-- start --
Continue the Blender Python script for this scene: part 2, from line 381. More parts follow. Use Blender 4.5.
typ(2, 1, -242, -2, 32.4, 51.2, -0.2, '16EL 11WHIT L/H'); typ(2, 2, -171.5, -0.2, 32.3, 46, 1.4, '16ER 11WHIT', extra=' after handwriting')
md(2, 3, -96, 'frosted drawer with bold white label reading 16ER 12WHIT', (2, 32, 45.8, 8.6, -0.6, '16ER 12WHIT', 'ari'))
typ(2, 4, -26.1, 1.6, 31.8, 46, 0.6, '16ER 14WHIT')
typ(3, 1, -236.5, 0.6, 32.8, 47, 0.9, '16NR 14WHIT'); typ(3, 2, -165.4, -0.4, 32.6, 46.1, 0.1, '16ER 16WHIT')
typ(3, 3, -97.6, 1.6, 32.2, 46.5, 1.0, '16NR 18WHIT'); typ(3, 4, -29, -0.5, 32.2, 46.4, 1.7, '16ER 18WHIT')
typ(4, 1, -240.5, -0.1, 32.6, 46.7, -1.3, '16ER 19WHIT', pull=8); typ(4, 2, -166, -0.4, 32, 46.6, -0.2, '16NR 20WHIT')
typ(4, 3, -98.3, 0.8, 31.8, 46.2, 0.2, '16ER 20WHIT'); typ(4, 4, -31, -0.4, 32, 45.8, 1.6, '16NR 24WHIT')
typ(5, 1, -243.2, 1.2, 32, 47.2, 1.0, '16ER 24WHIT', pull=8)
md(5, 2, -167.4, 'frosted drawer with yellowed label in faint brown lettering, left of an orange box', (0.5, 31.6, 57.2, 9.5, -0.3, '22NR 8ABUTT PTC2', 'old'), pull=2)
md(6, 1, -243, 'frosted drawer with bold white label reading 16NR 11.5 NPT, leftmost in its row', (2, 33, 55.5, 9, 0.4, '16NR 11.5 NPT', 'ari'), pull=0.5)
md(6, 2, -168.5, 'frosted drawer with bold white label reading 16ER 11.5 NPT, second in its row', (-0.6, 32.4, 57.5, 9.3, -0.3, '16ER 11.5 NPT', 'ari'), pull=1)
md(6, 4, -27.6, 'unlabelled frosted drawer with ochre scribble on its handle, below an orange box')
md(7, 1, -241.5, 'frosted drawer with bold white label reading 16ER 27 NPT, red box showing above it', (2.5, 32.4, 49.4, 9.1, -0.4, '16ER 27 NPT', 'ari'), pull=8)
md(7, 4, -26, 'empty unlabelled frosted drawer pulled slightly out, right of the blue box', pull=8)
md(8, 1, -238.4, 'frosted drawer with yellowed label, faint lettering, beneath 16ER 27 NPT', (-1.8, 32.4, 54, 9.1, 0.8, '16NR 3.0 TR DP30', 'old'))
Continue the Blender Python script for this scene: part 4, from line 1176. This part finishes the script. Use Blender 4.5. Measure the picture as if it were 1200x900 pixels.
-- end --
§ **Exercise objective**
Reproduce the listing shown above in its entirety, exactly.

§ **Finished answer**
Continue the Blender Python script for this scene: part 2, from line 381. More parts follow. Use Blender 4.5.
typ(2, 1, -242, -2, 32.4, 51.2, -0.2, '16EL 11WHIT L/H'); typ(2, 2, -171.5, -0.2, 32.3, 46, 1.4, '16ER 11WHIT', extra=' after handwriting')
md(2, 3, -96, 'frosted drawer with bold white label reading 16ER 12WHIT', (2, 32, 45.8, 8.6, -0.6, '16ER 12WHIT', 'ari'))
typ(2, 4, -26.1, 1.6, 31.8, 46, 0.6, '16ER 14WHIT')
typ(3, 1, -236.5, 0.6, 32.8, 47, 0.9, '16NR 14WHIT'); typ(3, 2, -165.4, -0.4, 32.6, 46.1, 0.1, '16ER 16WHIT')
typ(3, 3, -97.6, 1.6, 32.2, 46.5, 1.0, '16NR 18WHIT'); typ(3, 4, -29, -0.5, 32.2, 46.4, 1.7, '16ER 18WHIT')
typ(4, 1, -240.5, -0.1, 32.6, 46.7, -1.3, '16ER 19WHIT', pull=8); typ(4, 2, -166, -0.4, 32, 46.6, -0.2, '16NR 20WHIT')
typ(4, 3, -98.3, 0.8, 31.8, 46.2, 0.2, '16ER 20WHIT'); typ(4, 4, -31, -0.4, 32, 45.8, 1.6, '16NR 24WHIT')
typ(5, 1, -243.2, 1.2, 32, 47.2, 1.0, '16ER 24WHIT', pull=8)
md(5, 2, -167.4, 'frosted drawer with yellowed label in faint brown lettering, left of an orange box', (0.5, 31.6, 57.2, 9.5, -0.3, '22NR 8ABUTT PTC2', 'old'), pull=2)
md(6, 1, -243, 'frosted drawer with bold white label reading 16NR 11.5 NPT, leftmost in its row', (2, 33, 55.5, 9, 0.4, '16NR 11.5 NPT', 'ari'), pull=0.5)
md(6, 2, -168.5, 'frosted drawer with bold white label reading 16ER 11.5 NPT, second in its row', (-0.6, 32.4, 57.5, 9.3, -0.3, '16ER 11.5 NPT', 'ari'), pull=1)
md(6, 4, -27.6, 'unlabelled frosted drawer with ochre scribble on its handle, below an orange box')
md(7, 1, -241.5, 'frosted drawer with bold white label reading 16ER 27 NPT, red box showing above it', (2.5, 32.4, 49.4, 9.1, -0.4, '16ER 27 NPT', 'ari'), pull=8)
md(7, 4, -26, 'empty unlabelled frosted drawer pulled slightly out, right of the blue box', pull=8)
md(8, 1, -238.4, 'frosted drawer with yellowed label, faint lettering, beneath 16ER 27 NPT', (-1.8, 32.4, 54, 9.1, 0.8, '16NR 3.0 TR DP30', 'old'))
Continue the Blender Python script for this scene: part 4, from line 1176. This part finishes the script. Use Blender 4.5. Measure the picture as if it were 1200x900 pixels.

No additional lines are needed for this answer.